▸ Scene modeling code data
start
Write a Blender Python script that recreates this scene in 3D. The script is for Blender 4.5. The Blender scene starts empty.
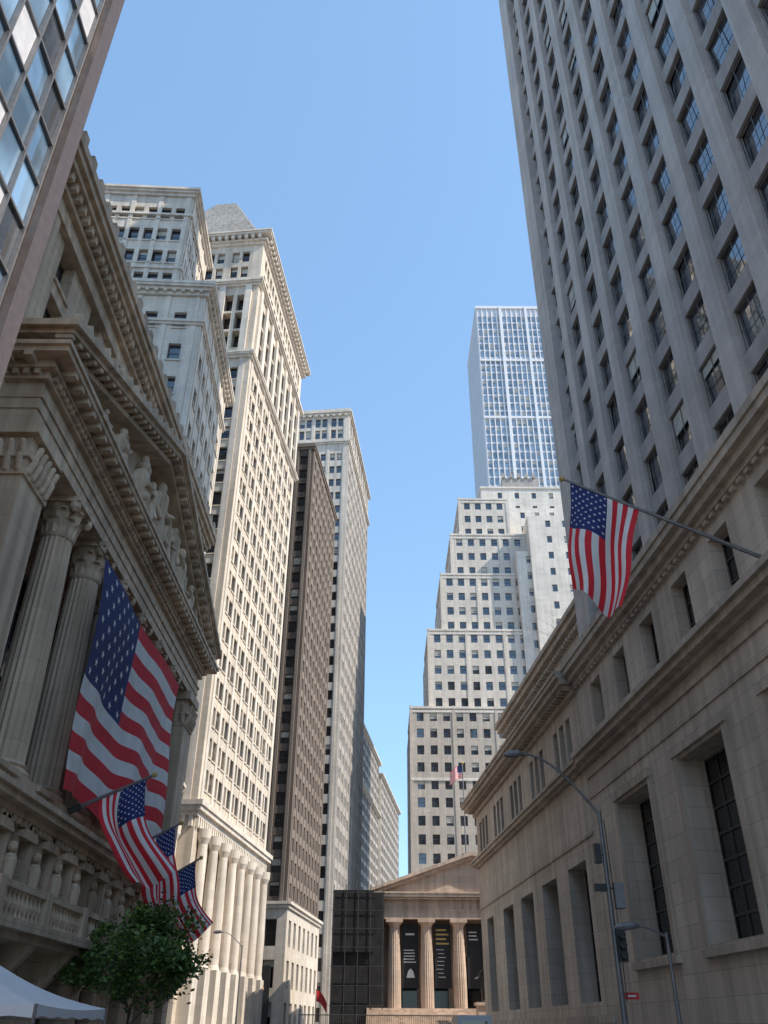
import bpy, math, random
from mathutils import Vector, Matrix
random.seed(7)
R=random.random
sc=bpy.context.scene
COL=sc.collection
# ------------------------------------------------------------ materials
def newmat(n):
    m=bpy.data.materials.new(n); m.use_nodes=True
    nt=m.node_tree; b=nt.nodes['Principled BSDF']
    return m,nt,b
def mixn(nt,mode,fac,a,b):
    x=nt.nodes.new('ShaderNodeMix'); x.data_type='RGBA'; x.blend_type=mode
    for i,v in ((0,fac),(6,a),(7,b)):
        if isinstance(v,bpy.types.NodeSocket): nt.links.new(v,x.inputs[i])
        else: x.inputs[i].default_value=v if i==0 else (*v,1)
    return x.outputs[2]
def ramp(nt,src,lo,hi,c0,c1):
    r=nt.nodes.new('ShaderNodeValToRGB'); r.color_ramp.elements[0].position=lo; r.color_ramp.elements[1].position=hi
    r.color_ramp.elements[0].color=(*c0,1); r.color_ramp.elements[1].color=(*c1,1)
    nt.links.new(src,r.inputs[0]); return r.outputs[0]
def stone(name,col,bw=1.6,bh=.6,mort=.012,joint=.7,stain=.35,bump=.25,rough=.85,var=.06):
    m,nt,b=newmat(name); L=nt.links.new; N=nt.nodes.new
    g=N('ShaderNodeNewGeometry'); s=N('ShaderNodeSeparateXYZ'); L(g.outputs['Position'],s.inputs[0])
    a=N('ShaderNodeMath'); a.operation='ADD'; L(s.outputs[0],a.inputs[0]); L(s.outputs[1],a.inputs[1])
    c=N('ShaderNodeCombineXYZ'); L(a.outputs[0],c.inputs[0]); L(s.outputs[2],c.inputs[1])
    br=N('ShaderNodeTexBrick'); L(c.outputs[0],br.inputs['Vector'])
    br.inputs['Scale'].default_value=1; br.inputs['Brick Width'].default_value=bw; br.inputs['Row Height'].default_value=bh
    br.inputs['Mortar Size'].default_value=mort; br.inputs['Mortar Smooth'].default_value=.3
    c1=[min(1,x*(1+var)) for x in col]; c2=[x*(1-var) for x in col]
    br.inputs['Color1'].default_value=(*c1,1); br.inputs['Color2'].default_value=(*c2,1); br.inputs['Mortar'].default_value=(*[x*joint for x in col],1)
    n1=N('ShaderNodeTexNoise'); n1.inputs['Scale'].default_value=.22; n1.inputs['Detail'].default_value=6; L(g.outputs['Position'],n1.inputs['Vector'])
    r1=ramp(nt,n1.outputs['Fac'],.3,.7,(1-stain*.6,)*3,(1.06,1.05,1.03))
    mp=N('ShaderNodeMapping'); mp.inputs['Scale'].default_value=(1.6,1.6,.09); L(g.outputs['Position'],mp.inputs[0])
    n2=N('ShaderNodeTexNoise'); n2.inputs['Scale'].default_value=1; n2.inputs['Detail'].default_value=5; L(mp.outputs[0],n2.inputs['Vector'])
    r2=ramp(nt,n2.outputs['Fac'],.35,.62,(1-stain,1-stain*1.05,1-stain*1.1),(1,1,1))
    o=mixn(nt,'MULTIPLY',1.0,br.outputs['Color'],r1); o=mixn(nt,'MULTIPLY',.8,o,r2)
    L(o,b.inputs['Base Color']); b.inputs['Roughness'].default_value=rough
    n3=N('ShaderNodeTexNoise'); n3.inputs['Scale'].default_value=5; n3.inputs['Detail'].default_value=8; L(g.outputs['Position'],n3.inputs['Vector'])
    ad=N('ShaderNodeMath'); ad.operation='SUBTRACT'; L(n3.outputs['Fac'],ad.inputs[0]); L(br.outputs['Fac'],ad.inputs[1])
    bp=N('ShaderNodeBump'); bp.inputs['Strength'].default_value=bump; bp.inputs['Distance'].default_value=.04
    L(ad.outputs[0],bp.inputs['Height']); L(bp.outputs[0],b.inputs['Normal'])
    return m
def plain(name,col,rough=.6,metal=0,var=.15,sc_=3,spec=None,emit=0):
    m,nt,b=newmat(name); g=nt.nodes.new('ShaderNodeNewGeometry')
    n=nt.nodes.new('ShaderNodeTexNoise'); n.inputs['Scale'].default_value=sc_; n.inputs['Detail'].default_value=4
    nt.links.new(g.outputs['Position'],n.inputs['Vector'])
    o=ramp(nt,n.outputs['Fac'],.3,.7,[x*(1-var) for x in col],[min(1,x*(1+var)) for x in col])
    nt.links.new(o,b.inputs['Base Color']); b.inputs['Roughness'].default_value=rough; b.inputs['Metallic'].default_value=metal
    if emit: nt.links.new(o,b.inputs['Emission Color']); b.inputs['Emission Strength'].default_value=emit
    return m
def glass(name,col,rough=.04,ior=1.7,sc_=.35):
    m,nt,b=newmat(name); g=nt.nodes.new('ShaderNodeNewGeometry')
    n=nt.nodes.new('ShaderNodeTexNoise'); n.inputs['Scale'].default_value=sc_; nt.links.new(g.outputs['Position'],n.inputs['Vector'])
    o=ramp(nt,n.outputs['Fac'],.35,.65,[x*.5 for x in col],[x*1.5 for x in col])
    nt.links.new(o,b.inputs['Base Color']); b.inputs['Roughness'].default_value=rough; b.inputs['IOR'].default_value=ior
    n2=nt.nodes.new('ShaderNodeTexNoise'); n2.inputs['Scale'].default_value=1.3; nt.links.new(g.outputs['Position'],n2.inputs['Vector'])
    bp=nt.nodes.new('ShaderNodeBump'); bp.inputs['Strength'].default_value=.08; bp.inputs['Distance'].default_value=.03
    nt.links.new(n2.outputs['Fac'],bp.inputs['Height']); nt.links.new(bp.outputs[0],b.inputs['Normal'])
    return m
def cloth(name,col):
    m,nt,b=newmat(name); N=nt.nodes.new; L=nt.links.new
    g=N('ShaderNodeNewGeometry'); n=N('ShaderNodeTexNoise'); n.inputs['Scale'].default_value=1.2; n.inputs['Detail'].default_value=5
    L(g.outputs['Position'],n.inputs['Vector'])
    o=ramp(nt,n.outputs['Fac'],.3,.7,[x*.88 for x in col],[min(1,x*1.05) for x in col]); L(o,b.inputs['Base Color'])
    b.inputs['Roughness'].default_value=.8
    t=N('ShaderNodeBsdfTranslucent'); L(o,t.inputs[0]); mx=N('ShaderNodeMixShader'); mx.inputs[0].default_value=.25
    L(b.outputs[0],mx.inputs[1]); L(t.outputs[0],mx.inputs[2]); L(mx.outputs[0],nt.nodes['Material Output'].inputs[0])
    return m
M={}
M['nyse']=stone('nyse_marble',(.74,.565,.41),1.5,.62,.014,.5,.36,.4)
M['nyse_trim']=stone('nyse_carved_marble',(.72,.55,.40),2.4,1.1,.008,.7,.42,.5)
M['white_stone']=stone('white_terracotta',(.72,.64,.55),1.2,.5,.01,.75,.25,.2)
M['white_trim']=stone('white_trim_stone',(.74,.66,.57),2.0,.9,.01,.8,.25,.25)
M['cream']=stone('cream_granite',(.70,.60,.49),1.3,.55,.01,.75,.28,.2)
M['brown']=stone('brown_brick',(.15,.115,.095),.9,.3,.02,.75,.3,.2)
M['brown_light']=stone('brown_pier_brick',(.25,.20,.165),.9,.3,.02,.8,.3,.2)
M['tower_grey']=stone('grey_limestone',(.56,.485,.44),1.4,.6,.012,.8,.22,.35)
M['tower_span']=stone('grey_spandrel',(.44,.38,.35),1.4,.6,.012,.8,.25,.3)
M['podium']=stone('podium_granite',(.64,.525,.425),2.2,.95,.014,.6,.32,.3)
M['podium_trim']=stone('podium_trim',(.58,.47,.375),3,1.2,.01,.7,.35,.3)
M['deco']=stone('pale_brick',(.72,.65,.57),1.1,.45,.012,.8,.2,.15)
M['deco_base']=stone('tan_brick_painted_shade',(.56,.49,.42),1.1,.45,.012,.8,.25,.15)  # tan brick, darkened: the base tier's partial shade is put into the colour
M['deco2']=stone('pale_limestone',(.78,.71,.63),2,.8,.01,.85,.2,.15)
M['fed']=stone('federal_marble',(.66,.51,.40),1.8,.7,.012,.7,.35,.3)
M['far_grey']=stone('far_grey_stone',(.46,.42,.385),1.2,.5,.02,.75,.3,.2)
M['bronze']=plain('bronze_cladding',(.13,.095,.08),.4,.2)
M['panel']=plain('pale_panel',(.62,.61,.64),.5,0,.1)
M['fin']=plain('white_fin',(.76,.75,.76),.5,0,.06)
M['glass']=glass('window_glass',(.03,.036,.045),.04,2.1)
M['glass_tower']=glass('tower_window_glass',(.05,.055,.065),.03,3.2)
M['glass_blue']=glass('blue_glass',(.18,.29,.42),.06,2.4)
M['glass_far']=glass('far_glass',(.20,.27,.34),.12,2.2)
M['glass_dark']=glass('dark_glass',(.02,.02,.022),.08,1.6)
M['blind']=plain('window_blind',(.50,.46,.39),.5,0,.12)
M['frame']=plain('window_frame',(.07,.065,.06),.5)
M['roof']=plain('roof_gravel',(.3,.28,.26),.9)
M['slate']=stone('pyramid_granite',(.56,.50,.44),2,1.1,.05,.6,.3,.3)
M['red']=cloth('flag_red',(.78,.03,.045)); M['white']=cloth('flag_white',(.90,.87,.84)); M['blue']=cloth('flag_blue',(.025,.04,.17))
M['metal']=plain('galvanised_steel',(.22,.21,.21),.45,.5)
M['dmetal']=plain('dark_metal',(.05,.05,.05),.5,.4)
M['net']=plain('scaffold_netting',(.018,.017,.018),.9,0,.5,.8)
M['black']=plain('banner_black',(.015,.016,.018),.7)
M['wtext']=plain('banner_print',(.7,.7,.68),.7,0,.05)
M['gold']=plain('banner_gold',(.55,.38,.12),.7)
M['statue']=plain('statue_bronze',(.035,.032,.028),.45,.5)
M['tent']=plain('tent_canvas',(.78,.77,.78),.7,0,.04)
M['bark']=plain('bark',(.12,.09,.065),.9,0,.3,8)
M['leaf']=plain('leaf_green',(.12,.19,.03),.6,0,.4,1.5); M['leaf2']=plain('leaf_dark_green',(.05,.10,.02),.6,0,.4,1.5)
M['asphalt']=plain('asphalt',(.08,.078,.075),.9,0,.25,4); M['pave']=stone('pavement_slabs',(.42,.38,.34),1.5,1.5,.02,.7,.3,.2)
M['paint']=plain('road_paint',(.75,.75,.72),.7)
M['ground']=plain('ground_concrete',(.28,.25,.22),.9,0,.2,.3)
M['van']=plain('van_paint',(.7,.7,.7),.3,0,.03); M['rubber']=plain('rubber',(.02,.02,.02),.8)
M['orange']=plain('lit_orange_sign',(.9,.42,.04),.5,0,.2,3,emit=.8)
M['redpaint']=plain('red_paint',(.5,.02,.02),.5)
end
start
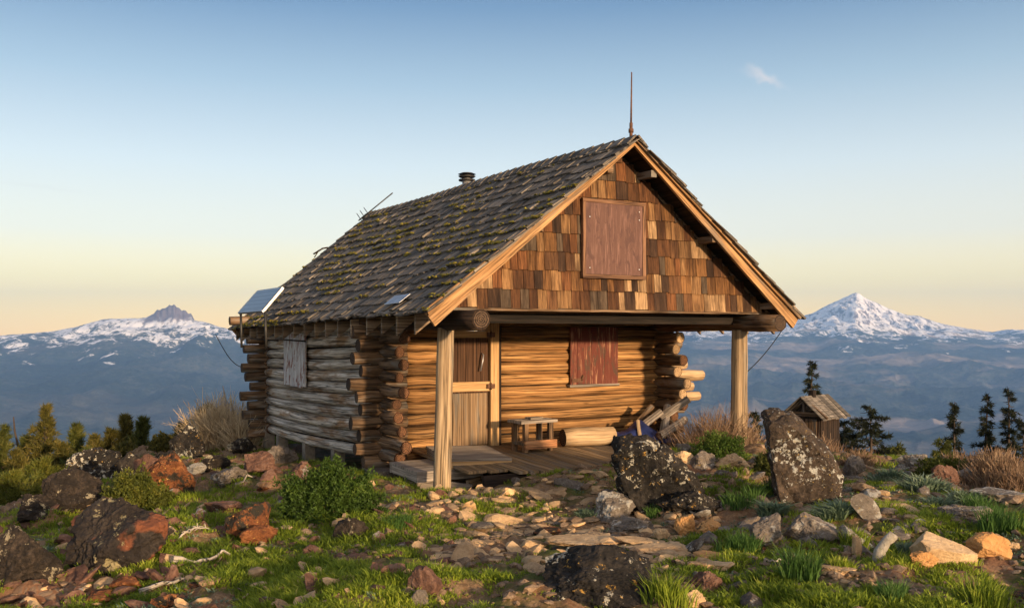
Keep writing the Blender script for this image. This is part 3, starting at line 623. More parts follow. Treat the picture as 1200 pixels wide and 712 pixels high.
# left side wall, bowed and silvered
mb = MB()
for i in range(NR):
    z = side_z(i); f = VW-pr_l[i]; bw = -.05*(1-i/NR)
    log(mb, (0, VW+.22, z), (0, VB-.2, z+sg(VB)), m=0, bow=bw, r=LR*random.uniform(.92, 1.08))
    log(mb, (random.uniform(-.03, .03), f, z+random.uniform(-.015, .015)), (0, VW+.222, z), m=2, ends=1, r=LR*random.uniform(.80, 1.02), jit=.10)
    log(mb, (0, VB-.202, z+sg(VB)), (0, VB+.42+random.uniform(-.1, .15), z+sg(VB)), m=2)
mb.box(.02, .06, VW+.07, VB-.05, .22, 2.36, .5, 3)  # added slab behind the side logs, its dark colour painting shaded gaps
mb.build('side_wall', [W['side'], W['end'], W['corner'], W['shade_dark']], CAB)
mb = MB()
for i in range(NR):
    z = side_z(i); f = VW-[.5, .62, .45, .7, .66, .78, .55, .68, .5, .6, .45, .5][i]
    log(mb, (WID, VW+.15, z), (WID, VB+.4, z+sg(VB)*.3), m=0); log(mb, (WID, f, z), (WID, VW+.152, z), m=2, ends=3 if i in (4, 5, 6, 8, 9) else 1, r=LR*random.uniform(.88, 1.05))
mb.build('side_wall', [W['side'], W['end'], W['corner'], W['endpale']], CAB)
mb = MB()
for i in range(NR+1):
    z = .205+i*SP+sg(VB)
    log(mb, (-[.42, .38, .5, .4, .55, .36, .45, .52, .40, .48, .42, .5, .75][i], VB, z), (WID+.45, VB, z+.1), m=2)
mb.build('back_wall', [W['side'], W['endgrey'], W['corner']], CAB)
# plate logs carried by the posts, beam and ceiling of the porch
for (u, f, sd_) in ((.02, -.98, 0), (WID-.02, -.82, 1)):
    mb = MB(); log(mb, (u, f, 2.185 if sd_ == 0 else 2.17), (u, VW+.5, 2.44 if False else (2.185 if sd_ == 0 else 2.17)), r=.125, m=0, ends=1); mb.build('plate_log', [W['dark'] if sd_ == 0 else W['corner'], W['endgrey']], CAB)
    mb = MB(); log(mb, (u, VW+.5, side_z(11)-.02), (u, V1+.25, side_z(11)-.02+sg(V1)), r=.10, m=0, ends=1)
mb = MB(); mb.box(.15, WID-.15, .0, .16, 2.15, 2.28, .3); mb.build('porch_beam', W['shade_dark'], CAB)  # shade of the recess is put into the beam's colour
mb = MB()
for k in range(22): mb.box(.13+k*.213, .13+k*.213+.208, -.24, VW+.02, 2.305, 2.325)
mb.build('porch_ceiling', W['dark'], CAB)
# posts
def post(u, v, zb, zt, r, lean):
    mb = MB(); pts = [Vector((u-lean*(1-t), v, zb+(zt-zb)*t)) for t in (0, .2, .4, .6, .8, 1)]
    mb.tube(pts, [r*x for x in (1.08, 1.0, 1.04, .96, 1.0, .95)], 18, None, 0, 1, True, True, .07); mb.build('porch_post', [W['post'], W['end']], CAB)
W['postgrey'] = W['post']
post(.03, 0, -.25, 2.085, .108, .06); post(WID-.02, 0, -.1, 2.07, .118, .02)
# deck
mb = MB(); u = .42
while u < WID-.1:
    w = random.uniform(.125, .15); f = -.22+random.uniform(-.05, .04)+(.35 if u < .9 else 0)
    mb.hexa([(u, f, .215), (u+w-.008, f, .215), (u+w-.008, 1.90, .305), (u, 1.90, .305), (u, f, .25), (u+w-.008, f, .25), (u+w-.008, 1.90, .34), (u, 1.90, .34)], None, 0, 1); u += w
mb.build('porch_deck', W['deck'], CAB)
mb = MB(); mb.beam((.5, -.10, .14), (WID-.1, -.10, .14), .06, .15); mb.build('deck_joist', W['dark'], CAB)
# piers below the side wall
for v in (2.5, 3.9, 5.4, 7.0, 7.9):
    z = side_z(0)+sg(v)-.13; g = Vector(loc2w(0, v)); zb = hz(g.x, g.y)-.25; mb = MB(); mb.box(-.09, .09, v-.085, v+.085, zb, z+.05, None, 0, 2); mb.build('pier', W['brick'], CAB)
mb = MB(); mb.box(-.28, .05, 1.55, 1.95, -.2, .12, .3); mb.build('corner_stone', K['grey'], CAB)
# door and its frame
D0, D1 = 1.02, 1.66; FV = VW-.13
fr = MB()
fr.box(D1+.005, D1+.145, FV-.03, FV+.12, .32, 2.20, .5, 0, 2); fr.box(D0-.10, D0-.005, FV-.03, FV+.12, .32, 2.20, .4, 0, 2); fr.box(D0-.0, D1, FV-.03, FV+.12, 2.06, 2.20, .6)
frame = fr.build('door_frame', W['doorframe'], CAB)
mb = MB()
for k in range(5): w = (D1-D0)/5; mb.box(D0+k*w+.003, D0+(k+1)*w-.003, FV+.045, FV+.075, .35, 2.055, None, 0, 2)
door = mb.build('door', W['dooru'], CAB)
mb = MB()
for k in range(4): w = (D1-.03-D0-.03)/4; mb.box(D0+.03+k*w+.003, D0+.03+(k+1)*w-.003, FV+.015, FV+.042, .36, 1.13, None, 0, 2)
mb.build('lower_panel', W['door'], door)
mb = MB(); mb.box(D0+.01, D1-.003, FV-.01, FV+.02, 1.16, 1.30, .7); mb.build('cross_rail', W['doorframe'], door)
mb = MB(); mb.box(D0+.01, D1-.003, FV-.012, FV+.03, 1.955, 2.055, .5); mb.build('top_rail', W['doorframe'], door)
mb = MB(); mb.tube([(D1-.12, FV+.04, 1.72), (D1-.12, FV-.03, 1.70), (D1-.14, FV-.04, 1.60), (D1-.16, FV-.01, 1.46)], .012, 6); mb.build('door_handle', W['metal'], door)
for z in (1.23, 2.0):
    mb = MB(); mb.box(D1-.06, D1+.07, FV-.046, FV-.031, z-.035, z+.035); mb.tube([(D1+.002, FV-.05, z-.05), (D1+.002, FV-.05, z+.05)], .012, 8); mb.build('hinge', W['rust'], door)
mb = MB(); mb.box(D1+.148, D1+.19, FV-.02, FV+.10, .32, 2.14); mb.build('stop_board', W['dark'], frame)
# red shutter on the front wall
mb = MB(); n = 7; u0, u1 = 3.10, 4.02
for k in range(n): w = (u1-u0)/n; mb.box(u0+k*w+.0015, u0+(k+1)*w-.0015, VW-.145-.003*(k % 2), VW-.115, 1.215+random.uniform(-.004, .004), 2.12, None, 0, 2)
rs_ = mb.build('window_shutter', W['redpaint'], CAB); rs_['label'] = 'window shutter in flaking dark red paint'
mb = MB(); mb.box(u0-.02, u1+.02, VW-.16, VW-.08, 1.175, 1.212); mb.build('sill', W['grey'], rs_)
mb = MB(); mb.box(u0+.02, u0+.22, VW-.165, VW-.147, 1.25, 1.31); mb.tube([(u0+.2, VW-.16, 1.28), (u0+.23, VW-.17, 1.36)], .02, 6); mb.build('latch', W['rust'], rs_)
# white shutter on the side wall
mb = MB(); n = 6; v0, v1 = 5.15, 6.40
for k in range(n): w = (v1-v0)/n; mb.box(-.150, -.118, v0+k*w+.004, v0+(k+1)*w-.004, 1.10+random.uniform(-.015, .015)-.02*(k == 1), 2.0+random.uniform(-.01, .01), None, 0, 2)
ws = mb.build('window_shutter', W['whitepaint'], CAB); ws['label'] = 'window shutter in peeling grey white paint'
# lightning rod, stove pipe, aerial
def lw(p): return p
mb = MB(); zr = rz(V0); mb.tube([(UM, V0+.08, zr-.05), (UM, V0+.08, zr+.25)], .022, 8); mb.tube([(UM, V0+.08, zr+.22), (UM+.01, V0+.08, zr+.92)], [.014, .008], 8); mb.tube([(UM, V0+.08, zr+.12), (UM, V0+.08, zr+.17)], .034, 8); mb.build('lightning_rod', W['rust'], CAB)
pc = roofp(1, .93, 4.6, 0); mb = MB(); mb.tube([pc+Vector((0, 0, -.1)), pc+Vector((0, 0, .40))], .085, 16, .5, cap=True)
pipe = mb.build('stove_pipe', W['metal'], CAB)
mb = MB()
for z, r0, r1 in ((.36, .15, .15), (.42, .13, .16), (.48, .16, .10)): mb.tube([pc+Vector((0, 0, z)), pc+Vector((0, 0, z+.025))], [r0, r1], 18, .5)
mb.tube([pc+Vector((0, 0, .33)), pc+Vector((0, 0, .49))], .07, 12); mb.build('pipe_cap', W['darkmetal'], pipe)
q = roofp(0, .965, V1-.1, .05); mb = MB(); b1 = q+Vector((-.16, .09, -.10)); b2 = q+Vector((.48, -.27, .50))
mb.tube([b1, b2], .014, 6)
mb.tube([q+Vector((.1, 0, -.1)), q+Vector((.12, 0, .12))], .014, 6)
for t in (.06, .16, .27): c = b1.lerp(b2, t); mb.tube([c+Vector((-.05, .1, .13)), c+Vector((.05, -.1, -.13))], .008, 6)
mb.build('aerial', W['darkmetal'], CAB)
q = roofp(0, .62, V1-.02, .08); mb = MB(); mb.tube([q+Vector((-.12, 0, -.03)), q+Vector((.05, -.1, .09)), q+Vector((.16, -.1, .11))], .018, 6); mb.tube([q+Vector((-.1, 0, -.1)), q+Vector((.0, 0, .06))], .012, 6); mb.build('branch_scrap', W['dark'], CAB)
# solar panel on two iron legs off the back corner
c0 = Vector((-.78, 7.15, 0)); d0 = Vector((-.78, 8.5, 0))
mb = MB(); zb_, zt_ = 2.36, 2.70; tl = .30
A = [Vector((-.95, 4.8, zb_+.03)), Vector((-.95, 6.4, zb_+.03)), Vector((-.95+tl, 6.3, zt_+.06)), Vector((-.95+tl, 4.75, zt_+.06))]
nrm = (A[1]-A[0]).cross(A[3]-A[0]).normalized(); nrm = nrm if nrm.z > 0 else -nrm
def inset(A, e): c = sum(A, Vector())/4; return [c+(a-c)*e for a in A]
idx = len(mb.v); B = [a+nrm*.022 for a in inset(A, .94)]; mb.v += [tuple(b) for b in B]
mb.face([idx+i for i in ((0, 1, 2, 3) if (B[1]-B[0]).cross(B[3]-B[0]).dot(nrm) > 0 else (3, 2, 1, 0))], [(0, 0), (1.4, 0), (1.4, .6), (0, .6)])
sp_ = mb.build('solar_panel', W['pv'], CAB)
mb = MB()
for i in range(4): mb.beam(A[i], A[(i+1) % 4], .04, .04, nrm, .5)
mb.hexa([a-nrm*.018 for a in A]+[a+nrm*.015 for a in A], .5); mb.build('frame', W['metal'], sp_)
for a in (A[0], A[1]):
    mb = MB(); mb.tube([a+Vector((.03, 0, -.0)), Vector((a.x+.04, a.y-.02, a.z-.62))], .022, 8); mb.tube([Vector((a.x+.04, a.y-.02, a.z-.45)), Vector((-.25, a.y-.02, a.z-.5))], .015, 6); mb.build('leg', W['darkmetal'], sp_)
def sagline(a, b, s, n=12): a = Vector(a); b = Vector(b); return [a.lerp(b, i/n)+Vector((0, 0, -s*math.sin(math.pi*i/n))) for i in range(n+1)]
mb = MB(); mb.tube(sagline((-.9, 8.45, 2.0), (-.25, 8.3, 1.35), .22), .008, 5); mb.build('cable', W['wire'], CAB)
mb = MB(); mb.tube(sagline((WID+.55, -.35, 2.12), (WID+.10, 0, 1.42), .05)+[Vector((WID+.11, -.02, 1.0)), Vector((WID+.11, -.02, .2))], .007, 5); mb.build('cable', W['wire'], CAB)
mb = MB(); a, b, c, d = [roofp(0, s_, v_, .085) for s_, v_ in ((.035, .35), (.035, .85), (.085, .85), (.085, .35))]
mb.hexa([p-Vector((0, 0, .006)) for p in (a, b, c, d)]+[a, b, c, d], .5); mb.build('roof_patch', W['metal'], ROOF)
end
▸ SET EXERCISE
Extract every line containing the string "Blender" from the data above.

▸ RIGHT ANSWER
Write a Blender Python script that recreates this scene in 3D. The script is for Blender 4.5. The Blender scene starts empty.
Keep writing the Blender script for this image. This is part 3, starting at line 623. More parts follow. Treat the picture as 1200 pixels wide and 712 pixels high.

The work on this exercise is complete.